In un mondo buio, senza grandi speranze in un domani migliore, questi film fanno bene all'anima oltre che al piccolo 'cinefilo' che sta in ognuno di noi: la necessità assoluta di poter dire ai nostri figli la fatidica frase "andrà tutto bene" è un dovere morale ed etico, non una delle tante possibilità, e questa pellicola riesce (come l'Arte dovrebbe fare) ad "elevare" anche solo per un momento effimero l'umanità dalla sua condizione di miseria assoluta, nella speranza/consapevolezza che anche nelle situazioni peggiori e di dolore, tutto dovrà andare comunque per il meglio.
Non è una cosa da poco rappresentare e raccontare questo al cinema senza cadere nella facile dottrina o nel populismo.

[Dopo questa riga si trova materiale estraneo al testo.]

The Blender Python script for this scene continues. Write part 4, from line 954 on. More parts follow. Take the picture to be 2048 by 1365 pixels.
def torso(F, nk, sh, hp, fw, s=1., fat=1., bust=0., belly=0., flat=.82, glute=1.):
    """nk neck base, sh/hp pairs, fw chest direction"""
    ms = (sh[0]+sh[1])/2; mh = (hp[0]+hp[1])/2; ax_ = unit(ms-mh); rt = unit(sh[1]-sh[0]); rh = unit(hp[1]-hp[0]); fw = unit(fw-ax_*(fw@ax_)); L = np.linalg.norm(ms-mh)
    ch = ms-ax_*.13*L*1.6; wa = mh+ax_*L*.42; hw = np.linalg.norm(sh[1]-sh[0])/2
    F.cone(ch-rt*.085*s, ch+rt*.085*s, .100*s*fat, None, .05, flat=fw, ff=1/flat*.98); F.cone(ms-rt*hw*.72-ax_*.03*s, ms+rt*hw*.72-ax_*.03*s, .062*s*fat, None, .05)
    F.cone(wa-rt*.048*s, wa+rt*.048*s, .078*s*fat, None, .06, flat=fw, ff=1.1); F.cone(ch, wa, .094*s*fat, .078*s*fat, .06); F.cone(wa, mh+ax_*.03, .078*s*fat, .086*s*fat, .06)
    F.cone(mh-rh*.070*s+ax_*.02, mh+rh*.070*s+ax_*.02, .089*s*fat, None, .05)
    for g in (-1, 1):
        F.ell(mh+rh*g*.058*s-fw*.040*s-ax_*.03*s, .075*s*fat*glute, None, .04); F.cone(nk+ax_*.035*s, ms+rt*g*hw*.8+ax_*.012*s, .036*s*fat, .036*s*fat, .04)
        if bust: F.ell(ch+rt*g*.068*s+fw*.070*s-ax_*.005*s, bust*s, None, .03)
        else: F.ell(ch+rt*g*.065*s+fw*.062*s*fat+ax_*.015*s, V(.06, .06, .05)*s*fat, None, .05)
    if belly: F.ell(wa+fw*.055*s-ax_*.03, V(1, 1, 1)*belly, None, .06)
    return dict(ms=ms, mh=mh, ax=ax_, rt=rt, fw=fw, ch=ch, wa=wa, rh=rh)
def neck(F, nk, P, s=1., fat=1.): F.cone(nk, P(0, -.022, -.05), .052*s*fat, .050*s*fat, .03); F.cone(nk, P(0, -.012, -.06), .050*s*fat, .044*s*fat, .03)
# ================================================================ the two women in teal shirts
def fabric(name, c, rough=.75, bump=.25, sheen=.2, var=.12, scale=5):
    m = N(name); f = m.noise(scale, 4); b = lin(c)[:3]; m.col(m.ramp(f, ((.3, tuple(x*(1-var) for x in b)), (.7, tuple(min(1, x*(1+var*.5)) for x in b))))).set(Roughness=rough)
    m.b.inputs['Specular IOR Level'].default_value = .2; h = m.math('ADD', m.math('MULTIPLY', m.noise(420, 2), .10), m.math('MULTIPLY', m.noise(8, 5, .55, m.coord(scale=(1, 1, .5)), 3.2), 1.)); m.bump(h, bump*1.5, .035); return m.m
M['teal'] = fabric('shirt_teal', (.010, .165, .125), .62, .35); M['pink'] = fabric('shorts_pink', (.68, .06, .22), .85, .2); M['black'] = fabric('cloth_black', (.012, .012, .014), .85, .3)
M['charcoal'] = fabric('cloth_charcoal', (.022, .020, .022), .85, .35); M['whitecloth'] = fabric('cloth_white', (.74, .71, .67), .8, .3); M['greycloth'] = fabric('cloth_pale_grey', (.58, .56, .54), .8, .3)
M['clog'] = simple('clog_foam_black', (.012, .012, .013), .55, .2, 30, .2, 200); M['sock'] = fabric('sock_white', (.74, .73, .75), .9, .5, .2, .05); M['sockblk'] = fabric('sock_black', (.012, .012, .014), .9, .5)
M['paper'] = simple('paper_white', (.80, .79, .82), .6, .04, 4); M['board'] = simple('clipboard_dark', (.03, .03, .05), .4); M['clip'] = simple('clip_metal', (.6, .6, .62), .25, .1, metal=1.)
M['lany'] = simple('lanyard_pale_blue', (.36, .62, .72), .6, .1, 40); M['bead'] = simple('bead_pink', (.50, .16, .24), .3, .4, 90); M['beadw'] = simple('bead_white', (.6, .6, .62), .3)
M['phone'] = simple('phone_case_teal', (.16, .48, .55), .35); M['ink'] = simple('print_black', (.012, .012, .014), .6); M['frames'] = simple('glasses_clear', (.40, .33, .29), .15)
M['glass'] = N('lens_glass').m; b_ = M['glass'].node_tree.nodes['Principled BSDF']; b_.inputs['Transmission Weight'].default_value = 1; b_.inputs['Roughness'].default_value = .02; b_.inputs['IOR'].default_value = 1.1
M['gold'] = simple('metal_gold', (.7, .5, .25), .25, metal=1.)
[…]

Shyamalan da vero demiurgo è riuscito a fare qualcosa che pochi sono riusciti a fare in questo modo, con questo tipo di temi trattati: fare un gran bel film "di genere", con le sue ferree regole interne, che piacesse al pubblico, ma nello stesso tempo profondamente umano, di quell'umanità religiosamente laica che ci ha regalato nel corso dei secoli grandi capolavori della storia dell'arte.
Un vero cinefilo, a differenza della vita reale in cui, in effetti, può essere come più gli piace, al cinema non può assolutamente essere "ateo".